Question

The value of $\displaystyle\sum_{r=0}^{22}{ }^{22} C_r{ }^{23} C_r$ is

• A. ${ }^{45} C _{24}$
• B. ${ }^{45} C_{23}$
• C. ${ }^{44} C _{23}$
• D. ${ }^{44} C_{22}$

Answer 1

The Correct Option is B

To solve the problem of finding the value of \(\displaystyle\sum_{r=0}^{22}{ }^{22} C_r{ }^{23} C_r\), we can use a combinatorial identity known as Vandermonde's identity. The identity states:

\(^{m+n}C_k = \sum_{r=0}^{k} {^mC_r} {^nC_{k-r}}\)
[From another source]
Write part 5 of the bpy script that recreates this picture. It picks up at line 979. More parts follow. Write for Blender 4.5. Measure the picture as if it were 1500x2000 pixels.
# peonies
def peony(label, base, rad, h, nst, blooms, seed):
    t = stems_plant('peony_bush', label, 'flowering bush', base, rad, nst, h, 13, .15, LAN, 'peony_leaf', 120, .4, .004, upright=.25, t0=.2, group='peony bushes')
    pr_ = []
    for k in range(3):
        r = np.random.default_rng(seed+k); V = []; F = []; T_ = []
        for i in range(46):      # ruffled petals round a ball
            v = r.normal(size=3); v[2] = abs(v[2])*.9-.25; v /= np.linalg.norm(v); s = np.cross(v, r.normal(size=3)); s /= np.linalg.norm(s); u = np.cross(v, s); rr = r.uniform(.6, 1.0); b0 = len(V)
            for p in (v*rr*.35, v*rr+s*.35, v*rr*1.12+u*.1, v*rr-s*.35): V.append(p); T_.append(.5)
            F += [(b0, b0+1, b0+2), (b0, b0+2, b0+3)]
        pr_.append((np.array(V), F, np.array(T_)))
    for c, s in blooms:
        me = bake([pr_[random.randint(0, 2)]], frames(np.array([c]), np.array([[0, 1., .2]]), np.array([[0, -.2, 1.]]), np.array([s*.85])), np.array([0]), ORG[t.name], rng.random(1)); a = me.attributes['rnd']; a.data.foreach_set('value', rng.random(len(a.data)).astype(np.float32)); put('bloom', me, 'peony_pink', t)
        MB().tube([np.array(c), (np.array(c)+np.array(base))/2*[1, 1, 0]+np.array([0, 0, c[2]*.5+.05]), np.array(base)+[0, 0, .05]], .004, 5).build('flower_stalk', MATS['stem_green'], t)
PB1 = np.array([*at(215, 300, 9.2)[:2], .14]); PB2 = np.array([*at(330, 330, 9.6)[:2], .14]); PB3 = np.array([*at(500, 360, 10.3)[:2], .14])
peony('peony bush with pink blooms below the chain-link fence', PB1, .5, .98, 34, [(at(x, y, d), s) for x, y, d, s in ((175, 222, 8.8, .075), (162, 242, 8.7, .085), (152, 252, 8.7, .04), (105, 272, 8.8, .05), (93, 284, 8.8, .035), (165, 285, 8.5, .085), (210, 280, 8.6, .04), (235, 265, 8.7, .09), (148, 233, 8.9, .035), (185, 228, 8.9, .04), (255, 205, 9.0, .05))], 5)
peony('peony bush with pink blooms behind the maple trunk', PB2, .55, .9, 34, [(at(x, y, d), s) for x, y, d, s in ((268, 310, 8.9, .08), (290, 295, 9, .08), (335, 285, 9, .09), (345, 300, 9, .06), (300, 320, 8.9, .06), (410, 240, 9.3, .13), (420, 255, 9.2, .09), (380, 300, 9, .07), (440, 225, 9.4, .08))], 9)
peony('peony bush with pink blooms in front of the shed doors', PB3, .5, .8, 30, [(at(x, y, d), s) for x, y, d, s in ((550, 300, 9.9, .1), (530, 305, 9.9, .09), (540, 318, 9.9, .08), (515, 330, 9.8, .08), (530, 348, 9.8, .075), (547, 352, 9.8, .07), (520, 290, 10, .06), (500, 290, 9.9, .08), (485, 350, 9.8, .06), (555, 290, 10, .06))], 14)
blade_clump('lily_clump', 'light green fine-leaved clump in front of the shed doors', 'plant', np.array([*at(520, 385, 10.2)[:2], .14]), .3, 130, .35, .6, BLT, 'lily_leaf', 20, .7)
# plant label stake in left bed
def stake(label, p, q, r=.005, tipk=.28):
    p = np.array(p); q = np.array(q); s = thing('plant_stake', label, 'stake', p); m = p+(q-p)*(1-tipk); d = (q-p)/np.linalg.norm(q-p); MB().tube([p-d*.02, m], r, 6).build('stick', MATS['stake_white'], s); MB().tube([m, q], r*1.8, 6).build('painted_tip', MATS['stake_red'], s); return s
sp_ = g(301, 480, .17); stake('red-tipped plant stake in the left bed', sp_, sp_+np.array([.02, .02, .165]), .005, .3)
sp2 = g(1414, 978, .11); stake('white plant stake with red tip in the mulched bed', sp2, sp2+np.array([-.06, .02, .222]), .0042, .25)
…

In this problem, we are given:

• \(m = 22\)
• \(n = 23\)
• \(k = 22 + 23 = 45\)

This means we can rewrite the given sum using Vandermonde's identity as:

\(\displaystyle\sum_{r=0}^{22}{ }^{22} C_r{ }^{23} C_r = ^{45}C_{22}\)

However, we need to match this with the correct form according to the options provided.

1. The options have \(^{45}C_{23}\). Notice that \(^{45}C_{22} = ^{45}C_{23}\) because of the symmetric property of combinations, where \(^nC_k = ^nC_{n-k}\).

Therefore, the equivalent form in the options is:

• Correct Answer: \(^{45}C_{23}\)

Hence, the value of the sum \(\displaystyle\sum_{r=0}^{22}{ }^{22} C_r{ }^{23} C_r\) is \(^{45}C_{23}\).